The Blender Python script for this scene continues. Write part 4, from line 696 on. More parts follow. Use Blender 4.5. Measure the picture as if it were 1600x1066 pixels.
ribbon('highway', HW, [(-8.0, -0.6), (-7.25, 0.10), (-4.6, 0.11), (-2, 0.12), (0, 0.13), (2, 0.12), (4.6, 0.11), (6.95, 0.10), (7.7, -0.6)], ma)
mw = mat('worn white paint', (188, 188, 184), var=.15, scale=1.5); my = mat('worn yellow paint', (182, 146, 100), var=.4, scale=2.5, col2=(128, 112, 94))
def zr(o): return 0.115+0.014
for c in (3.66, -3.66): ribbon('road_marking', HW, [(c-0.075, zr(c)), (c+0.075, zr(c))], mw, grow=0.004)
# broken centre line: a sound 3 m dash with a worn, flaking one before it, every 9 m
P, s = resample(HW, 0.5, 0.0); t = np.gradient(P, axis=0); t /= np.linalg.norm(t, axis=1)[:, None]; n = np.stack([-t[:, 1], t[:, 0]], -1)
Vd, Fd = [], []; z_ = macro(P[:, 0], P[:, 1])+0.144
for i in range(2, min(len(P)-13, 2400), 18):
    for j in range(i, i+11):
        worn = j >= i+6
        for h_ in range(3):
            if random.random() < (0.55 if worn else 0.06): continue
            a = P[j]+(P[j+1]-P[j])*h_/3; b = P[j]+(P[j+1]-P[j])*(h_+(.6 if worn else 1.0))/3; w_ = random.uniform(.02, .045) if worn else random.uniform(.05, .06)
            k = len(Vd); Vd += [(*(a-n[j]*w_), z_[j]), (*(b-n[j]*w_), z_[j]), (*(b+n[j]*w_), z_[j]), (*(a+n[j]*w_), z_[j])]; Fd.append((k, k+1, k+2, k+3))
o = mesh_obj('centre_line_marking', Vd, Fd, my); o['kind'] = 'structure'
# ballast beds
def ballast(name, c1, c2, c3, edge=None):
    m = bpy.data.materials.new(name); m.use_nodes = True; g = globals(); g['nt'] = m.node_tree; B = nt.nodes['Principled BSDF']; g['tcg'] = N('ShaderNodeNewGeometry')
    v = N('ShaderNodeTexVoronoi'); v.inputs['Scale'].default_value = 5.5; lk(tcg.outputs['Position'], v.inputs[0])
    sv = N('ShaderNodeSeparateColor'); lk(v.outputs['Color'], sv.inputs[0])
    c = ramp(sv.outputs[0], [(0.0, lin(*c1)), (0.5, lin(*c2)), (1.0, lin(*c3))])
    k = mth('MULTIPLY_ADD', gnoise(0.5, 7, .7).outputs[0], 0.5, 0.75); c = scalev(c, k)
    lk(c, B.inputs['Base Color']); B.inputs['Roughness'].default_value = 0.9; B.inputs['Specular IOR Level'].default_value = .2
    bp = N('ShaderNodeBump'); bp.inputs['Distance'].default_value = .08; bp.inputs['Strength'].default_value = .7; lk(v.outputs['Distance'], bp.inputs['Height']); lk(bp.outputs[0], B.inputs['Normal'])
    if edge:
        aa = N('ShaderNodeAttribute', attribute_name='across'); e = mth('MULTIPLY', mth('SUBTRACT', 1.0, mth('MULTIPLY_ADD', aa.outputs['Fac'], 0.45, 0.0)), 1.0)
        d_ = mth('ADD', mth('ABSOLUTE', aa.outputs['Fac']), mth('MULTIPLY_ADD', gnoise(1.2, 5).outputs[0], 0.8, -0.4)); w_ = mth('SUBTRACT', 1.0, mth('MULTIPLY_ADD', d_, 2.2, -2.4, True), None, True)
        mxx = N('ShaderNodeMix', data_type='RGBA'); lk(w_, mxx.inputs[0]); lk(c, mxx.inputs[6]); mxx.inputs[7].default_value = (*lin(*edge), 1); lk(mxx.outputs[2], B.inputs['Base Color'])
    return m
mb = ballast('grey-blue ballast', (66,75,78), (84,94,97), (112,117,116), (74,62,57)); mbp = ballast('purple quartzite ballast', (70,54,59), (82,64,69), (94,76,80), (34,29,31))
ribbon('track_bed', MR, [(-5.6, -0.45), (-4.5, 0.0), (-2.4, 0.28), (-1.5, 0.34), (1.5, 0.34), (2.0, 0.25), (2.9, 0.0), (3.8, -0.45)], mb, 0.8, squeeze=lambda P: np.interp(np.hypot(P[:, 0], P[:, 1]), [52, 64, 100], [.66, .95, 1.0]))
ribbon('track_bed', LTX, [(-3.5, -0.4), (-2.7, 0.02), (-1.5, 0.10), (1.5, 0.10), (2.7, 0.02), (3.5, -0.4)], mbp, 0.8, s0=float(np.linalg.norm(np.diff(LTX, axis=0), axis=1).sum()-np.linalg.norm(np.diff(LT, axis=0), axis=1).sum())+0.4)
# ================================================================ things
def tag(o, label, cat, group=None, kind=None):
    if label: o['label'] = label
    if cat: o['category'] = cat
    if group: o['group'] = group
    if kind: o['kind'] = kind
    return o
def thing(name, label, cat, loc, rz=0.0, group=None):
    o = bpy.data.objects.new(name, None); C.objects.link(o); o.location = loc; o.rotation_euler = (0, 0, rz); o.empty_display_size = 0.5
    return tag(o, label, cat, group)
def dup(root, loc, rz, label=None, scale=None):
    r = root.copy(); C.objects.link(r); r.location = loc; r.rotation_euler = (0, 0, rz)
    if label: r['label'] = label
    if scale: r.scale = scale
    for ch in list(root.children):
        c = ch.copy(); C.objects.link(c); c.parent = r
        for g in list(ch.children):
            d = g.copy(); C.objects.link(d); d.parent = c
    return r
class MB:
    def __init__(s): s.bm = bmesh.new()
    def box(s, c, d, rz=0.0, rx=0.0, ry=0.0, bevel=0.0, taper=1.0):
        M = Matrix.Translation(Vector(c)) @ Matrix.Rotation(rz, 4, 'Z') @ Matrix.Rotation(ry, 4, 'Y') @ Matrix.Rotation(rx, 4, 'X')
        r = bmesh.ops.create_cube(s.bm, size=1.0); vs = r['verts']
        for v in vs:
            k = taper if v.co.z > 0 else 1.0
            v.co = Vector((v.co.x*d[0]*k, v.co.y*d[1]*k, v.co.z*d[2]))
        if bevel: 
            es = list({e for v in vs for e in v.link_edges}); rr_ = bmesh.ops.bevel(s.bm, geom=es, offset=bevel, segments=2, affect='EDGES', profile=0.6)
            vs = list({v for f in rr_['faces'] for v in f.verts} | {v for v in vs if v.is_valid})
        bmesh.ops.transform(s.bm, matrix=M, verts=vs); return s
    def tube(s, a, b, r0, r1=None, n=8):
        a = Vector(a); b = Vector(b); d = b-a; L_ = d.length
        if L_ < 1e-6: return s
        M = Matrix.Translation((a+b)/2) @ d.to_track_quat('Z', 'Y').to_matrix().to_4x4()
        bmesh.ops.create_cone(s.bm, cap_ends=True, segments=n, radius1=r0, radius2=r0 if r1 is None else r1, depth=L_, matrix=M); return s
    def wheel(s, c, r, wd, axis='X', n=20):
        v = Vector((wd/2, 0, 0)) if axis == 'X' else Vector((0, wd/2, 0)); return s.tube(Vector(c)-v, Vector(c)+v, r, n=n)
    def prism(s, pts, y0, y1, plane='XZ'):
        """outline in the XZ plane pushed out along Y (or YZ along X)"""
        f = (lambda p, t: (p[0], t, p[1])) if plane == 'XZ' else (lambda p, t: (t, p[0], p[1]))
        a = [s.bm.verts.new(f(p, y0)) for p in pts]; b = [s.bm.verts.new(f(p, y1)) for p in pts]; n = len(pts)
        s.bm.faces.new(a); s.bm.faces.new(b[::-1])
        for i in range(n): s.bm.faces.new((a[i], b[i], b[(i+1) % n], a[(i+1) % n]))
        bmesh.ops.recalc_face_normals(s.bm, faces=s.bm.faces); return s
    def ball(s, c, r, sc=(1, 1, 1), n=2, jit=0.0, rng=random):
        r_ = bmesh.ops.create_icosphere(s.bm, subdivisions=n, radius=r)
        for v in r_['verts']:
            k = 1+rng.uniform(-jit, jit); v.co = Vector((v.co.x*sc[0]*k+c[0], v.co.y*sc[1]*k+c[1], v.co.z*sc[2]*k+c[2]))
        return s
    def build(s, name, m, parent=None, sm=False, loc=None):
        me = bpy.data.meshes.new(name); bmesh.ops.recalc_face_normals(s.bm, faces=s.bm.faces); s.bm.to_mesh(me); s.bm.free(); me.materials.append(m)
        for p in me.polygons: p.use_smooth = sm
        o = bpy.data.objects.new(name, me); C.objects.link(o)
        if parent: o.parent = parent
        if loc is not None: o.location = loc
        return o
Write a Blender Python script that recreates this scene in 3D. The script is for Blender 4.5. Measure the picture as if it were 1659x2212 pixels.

****

Pick out and copy every line that contains the word "Blender".

The Blender Python script for this scene continues. Write part 4, from line 696 on. More parts follow. Use Blender 4.5. Measure the picture as if it were 1600x1066 pixels.
Write a Blender Python script that recreates this scene in 3D. The script is for Blender 4.5. Measure the picture as if it were 1659x2212 pixels.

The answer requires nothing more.